A novel about reaching the truth, the facts of Amy’s disappearance, becomes an interrogation of what truth really means and whether or not we can ever really be certain of others’ thoughts. Flynn plays with the idea of truth in fiction on a new level; narrators are not just unreliable, hiding things and skewing events to their viewpoint, but narratives involve outright lies and fabrications so the reader is placed in the position of the police, the outsider, as well as the confidant. As Amy’s father stops himself from saying (because he thinks it sounds like only something someone in a movie would say), “I don’t know what to believe anymore”. Neither does the reader.

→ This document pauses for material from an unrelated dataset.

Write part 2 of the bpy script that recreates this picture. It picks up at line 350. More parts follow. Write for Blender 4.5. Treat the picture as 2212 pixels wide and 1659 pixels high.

Gone Girl is certainly gripping and filled with shocks. It is a dark, disturbing story, full of psychological depth that leaves you with a bleak view of relationships. I found the characters increasingly unlikeable – Nick has been cheating on his wife for a year and tells unnecessary lies to the police; Amy frames him for murder and then commits murder herself. We also find out the false accusations she has made in the past to bring others down. Even the minor characters are not presented in a good light – the friends Amy makes at the cabins steal from her, her parents are pushy and self-absorbed, the neighbours are deluded and interfering.

Both Amy and Nick seem masters of deception and at points pretend to be someone else; we are shown the danger in doing so – how long can you pretend before you become the person you are pretending to be? Do we ever really see their ‘real’ characters, or do they only perform roles? We must also consider them as writers – both Amy and Nick at times have been writers for a living, and both have the ability to tell a good story, whether is it true or not. Isn’t fiction itself, after all, just ‘pretending’?

The end brings the promise of more nightmares, as Nick and Amy stay together to bring up their child. Despite all they have done to each other, Nick realises, slightly unrealistically I have to say,  “I can’t imagine my story without Amy. She is my forever antagonist” in the “never-ending war story of our marriage”. But it is Amy who is given the last word; she has not finished manipulating him, or us, yet.